• Data shown
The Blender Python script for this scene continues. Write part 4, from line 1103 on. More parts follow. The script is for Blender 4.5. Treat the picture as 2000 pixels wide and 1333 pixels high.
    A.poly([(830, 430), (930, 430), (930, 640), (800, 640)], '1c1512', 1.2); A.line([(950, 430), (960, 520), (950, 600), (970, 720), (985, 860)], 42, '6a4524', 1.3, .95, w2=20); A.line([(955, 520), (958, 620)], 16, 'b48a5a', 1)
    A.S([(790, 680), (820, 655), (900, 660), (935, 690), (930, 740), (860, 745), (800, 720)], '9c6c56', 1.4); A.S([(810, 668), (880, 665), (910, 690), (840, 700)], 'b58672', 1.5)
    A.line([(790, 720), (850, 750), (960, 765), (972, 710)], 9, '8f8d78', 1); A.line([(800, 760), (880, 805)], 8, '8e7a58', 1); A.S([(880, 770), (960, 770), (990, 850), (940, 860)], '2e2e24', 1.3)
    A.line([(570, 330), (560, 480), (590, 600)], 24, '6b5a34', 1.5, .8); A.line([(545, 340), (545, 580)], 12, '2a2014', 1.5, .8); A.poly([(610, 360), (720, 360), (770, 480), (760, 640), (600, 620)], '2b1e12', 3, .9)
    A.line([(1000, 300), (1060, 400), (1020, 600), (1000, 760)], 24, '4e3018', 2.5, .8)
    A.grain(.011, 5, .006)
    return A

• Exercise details
Retype all of the material, keeping each line exact.

• Response to this exercise
The Blender Python script for this scene continues. Write part 4, from line 1103 on. More parts follow. The script is for Blender 4.5. Treat the picture as 2000 pixels wide and 1333 pixels high.
    A.poly([(830, 430), (930, 430), (930, 640), (800, 640)], '1c1512', 1.2); A.line([(950, 430), (960, 520), (950, 600), (970, 720), (985, 860)], 42, '6a4524', 1.3, .95, w2=20); A.line([(955, 520), (958, 620)], 16, 'b48a5a', 1)
    A.S([(790, 680), (820, 655), (900, 660), (935, 690), (930, 740), (860, 745), (800, 720)], '9c6c56', 1.4); A.S([(810, 668), (880, 665), (910, 690), (840, 700)], 'b58672', 1.5)
    A.line([(790, 720), (850, 750), (960, 765), (972, 710)], 9, '8f8d78', 1); A.line([(800, 760), (880, 805)], 8, '8e7a58', 1); A.S([(880, 770), (960, 770), (990, 850), (940, 860)], '2e2e24', 1.3)
    A.line([(570, 330), (560, 480), (590, 600)], 24, '6b5a34', 1.5, .8); A.line([(545, 340), (545, 580)], 12, '2a2014', 1.5, .8); A.poly([(610, 360), (720, 360), (770, 480), (760, 640), (600, 620)], '2b1e12', 3, .9)
    A.line([(1000, 300), (1060, 400), (1020, 600), (1000, 760)], 24, '4e3018', 2.5, .8)
    A.grain(.011, 5, .006)
    return A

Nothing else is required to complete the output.